SQL vs NoSQL
Compare relational structured databases with non-relational flexible data models.
Databases
SQL Databases
SQL databases are relational systems built around tables, structured schemas, relationships, and query languages such as SQL. They are widely used for transactional and business-critical systems.
Databases
NoSQL Databases
NoSQL databases use non-relational data models such as key-value, document, wide-column, or graph structures.
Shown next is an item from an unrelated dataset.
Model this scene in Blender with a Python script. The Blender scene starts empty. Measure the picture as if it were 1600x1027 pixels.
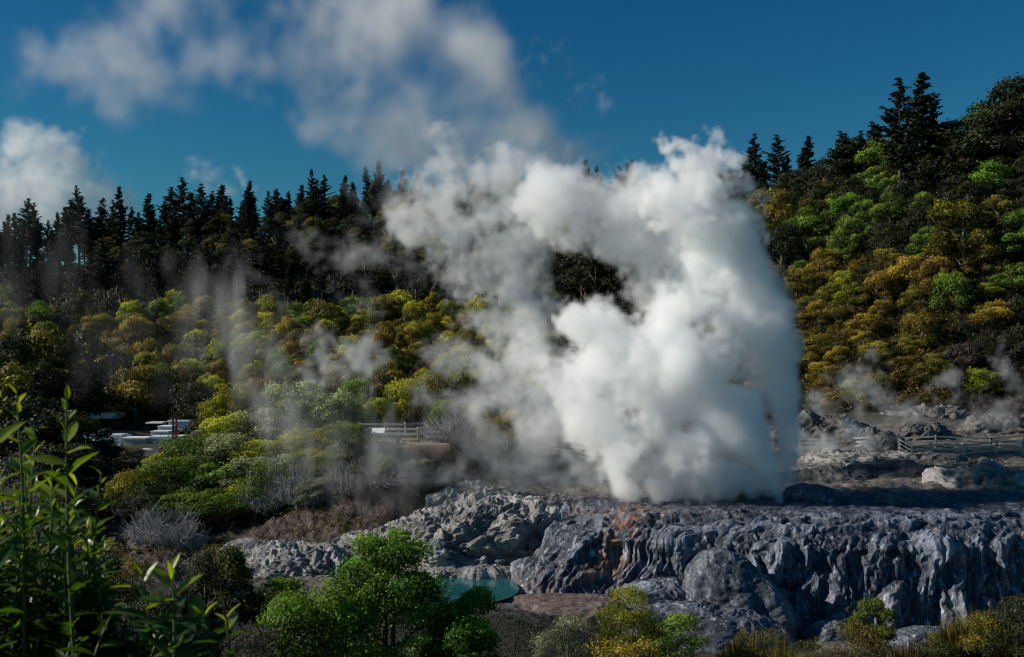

They are often designed for flexibility, scale, and workload-specific access patterns.
Key Differences
SQL databases use structured relational models and SQL querying, while NoSQL databases use non-relational data models with more flexible schema behavior.
SQL is usually stronger for joins, relationships, and transactions, while NoSQL is often stronger for workload-specific scale and flexible access patterns.
SQL systems often emphasize consistency and structured design, while NoSQL systems often emphasize scalability and schema flexibility.
NoSQL is not one thing; it includes multiple database styles with very different tradeoffs.
SQL is often a better fit for business systems with complex relationships, while NoSQL is often better for specific high-scale or document-heavy workloads.
The real choice depends on data shape and access pattern, not just trendiness.
When to Use
When to use SQL
Use SQL when data relationships, transactions, constraints, structured schema, and rich querying are central to the application.
When to use NoSQL
Use NoSQL when flexible schemas, workload-specific access models, or high-scale key-based or document-oriented access patterns fit the system better.
Tradeoffs
SQL provides strong structure and relational power, but may be less natural for some large-scale non-relational access models.
NoSQL can improve flexibility and scale, but often shifts more responsibility to data modeling and access-pattern discipline.
Neither is universally better; the correct choice depends on the workload.
Common Mistakes
Choosing NoSQL only because it sounds more scalable.
Choosing SQL by habit when the access pattern clearly fits a non-relational model better.
Ignoring how much application logic may change when moving away from relational guarantees.
Interview Tip
A clean short answer is: SQL is relational and structured, NoSQL is flexible and model-specific.